The first half of this thesis is devoted to demonstrating how aluminum plasmonic antennas can be used for quantitative surface-enhanced infrared absorption (SEIRA). Based on the self-terminating aluminum oxide layer on the surface of the antenna, a self-calibrating metric for determining the number of molecules adsorbed within the hot-spot of the antenna is proposed. This metric is based on the ratio in signal strength between the target molecule of interest and the Al2O3 reference vibration. In order to measure both the target vibration of interest as well as the Al2O3 reference, I used asymmetric antennas with plasmonic resonances at both spectral positions. Experimental measurements demonstrate that this combination of a specifically-tailored antenna design with a mechanism for determining the relative strength of the targeted molecular vibrational resonance is capable of quantitative evaluations of the number of molecules sampled. 
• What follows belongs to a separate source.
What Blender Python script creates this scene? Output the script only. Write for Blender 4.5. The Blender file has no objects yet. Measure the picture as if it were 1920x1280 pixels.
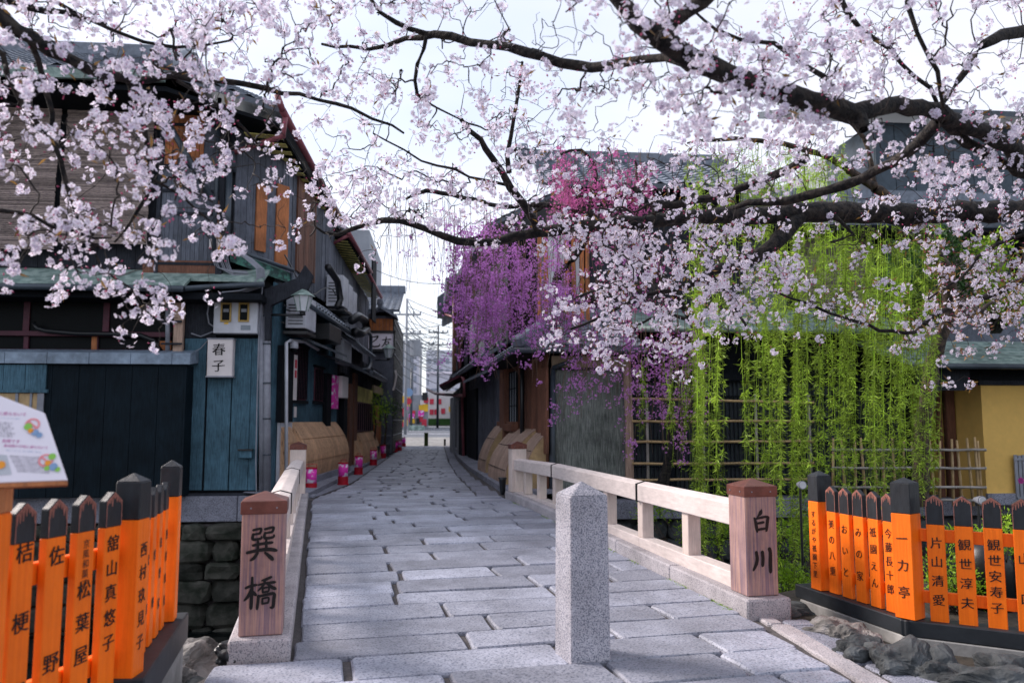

The second half of this work is on the design and fabrication of an integrated optoelectronic spectrometer using plasmonic aluminum gratings on p-doped silicon. By using intra-band transitions in the silicon substrate, a photoresponse can be measured as a change in resistance through the device. An array of plasmonic gratings act as both filter elements and electrical contacts, each with a distinct response spectrum. By measuring the response from the gratings under an unknown illumination spectrum and using the previously determined photoresponse spectra the input spectrum can be reconstructed. Standard least-squares reconstruction algorithms are limited by the number of gratings, however the achievable resolution of the spectrometer can be improved by adjusting the reconstruction algorithm using techniques from the compressive sensing literature. Incorporating an L1 constraint on our reconstruction algorithm to select for sparsity enables sub-Nyquist resolution in our reconstructed spectrum. The spectrometer is also used for contact-free molecular detection, demonstrating the capability to function as a "nanophotonic nose". Finally, simulations are performed to demonstrate the ultimate achievable resolution of such a spectrometer with a larger number of gratings.